Looking to address this problem, software engineer Abhay Sarda came up with possible solutions.

Abhay Sarda And His Journey with Traive

Abhay Sarda
Abhay Sarda

Having graduated with a degree in computer science from BITS Pilani and a master's in data science from Boston University, Abhay Sarda chose to forgo the traditional tech career path. Instead, he wanted to contribute to a company in its early infancy. So, he joined Traive, a startup focused on providing the agriculture supply chain with the financial tools and actionable insights required to connect credit and finance better.

Traive was initially based solely in Brazil, a country with a large agricultural sector accounting for 24% of its GDP. This location allowed Traive to address the problems of rural farmers who had historically been denied credit in favor of larger-scale operations.

Abhay and his team identified a lack of quality data as rural farmers' primary obstacle to accessing credit, and they set out to develop a solution that didn't require upfront investment or a significant infrastructure.

Traive's Strategy

To help collect essential information for credit assessment, Abhay works heavily with machine learning algorithms — advanced AI systems that retrieve large amounts of data and work with statistical models to provide insights and predictions. In cooperation with farmers, credit analysts simply need to input the location of fields and essential factors affecting crops — such as the different seed types, soil fertility, and irrigation methods — and Traive's built-in algorithm intakes this data, combines it with real-time and predicted weather conditions, and provides updates on potential crop yields across different timespans.

The platform also collects information such as farmers' credit history, local sustainability and regulatory compliance standards, the region's economic situation, and current market trends to generate an updated credit risk score. This helps analysts accurately calculate the amount of credit they can provide farmers and better present financial information to those who can fund it.

By following this data-driven approach, Traive allows farmers to present financial institutions with in-depth reports that show the stability of their fields and their ability to withstand potential periods of turmoil. This ultimately increases their chances of securing financial support to invest in high-technology tools and improve their operations.

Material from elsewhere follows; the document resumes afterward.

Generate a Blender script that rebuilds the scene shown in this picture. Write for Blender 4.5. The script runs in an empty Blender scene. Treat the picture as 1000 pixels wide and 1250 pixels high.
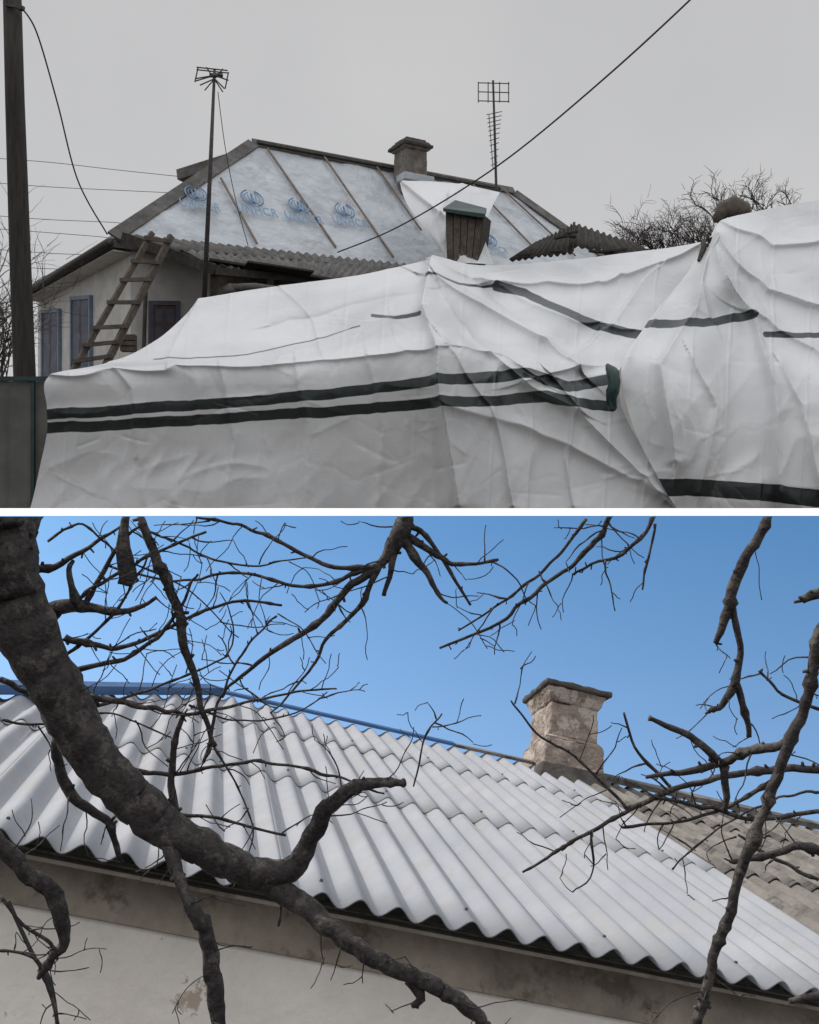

Empowering Agribusiness with Traive

Thanks to Abhay Sarda's work, Traive became one of the country's top credit assessment tools, successfully helping assess over 10,000 credit requests amounting to 10 billion Brazilian reais (equivalent to around 1.8 billion USD). The platform also integrates with all existing enterprise resource planning (ERP) systems, allowing ag retailers, cooperatives, and input suppliers worldwide to integrate it into their operations seamlessly.